Task directions: Set down exactly the lines of the listing below, please, beginning with the first and ending with the line that holds "COL = SC.collection".

Material:
┄┄┄┄┄┄┄┄┄┄

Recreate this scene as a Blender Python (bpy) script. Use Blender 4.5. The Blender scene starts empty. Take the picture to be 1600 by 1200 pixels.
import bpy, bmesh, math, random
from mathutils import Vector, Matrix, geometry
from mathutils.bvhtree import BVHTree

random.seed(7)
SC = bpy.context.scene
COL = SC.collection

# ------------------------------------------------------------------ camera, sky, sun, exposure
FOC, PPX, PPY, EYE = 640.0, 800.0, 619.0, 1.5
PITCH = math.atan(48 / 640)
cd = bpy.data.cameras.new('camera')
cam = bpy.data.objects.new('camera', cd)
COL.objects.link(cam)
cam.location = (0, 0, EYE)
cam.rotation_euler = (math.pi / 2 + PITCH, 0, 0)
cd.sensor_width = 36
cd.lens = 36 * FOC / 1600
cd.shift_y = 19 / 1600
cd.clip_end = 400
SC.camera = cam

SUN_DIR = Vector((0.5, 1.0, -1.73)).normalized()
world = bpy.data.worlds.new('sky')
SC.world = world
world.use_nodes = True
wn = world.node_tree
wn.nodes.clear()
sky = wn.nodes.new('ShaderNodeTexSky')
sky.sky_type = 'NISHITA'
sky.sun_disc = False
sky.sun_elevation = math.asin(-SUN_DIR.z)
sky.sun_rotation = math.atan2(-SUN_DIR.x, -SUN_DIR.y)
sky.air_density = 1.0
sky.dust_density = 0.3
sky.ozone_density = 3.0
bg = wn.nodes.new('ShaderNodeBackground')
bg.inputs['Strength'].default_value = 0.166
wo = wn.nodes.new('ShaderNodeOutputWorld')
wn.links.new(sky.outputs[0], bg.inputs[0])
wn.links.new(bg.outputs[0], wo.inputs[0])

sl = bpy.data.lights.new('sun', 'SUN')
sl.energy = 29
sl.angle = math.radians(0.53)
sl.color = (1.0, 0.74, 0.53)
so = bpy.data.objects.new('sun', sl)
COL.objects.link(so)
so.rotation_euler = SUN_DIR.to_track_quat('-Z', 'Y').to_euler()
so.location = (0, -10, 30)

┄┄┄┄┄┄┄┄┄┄

Solved problem:
Recreate this scene as a Blender Python (bpy) script. Use Blender 4.5. The Blender scene starts empty. Take the picture to be 1600 by 1200 pixels.
import bpy, bmesh, math, random
from mathutils import Vector, Matrix, geometry
from mathutils.bvhtree import BVHTree

random.seed(7)
SC = bpy.context.scene
COL = SC.collection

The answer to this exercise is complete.